Anche per voi insegnanti è un’emozione tornare a scuola, o prevale la paura?

Posso parlare soltanto per me, comprendo i timori e le paure, ma da parte mia c’è una grandissima, forse irragionevole e anche romantica, voglia di tornare, di respirare di nuovo il profumo di gesso (e penso anche di disinfettante a questo punto). Di rivederli, anche se solo una volta e solo uno per volta, perché il pensiero che un percorso lungo cinque anni si sia concluso così, di colpo, in un giorno di febbraio e che io non possa più guardare negli occhi, dal vivo, i miei studenti sarebbe doloroso. E penso che anche per loro, pur con tutti i timori di un esame da sostenere, sia importante chiudere il percorso, rimettere piede a scuola. Già si perderanno lo stare tutti insieme un’ultima volta, l’essere un gruppo classe. Rimettere piede a scuola credo abbia un valore importante, che comprenderanno magari non adesso. L’esame di maturità è qualcosa che resta, a distanza di anni, che si ricorda, è un’esperienza. E sarebbe anche un primo passo verso un ritorno non alla normalità, ma a una nuova normalità a cui dovremo abituarci, ma che spero ci porti presto, di nuovo, a stare a scuola, insieme.

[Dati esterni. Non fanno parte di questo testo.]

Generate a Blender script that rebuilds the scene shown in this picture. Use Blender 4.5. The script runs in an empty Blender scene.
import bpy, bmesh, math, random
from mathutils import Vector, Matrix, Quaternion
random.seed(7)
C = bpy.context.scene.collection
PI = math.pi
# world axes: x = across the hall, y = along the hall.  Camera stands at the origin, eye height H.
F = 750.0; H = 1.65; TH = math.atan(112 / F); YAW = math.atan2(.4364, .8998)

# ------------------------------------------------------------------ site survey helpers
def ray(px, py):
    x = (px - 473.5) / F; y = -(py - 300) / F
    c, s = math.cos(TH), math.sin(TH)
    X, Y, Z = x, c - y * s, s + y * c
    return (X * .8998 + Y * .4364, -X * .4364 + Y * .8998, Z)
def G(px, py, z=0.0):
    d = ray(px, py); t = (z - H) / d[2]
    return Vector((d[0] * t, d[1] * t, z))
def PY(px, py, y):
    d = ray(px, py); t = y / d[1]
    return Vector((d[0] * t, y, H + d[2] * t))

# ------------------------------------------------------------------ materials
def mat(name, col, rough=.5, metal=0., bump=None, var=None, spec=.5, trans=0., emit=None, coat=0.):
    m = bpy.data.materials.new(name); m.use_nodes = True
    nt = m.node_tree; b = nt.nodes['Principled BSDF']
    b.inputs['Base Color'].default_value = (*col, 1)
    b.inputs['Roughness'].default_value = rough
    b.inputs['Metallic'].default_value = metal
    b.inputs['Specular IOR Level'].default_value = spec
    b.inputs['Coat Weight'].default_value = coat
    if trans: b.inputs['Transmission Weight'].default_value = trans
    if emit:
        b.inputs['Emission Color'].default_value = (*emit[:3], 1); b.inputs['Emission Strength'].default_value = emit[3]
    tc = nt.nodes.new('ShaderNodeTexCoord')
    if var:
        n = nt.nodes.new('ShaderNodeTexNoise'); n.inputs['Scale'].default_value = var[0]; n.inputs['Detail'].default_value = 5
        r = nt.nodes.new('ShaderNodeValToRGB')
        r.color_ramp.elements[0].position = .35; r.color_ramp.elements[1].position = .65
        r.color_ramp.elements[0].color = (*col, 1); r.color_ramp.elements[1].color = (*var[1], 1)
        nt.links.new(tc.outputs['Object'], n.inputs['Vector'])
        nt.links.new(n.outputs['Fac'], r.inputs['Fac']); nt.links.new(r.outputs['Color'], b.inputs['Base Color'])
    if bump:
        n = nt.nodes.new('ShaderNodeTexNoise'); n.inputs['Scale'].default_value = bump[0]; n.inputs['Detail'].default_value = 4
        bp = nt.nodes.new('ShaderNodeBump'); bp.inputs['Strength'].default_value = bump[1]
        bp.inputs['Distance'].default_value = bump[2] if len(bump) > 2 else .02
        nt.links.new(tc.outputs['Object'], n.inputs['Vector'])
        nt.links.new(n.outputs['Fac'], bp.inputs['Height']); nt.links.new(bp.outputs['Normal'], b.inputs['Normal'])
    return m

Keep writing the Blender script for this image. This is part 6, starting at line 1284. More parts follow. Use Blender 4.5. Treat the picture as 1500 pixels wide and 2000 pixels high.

Ormai ci siamo. Cosa le dicono i suoi ragazzi alla vigilia di questa maturità?

Aspettano tutti che sia finita, ma non solo la maturità, anche l’emergenza, perché questi sono ragazzi del Professionale, quindi stanno per affacciarsi al mondo del lavoro e lo fanno nel momento peggiore per la storia d’Italia per trovare lavoro. Sono molto preoccupati, più per questo che per la maturità. Avevano preso contatti con le ditte, in cui molti avevano fatto l’alternanza scuola-lavoro o lo stage. Ora sta cambiando un po’ tutto: molte ditte sono in difficoltà, altre a ranghi ridotti. Questa è la grande sfida di questa generazione: non soltanto l’esame di maturità, ma dimostrare poi la maturità di sapersi inserire in un mondo del lavoro che ci è cambiato tra le dita nel giro di una manciata di mesi.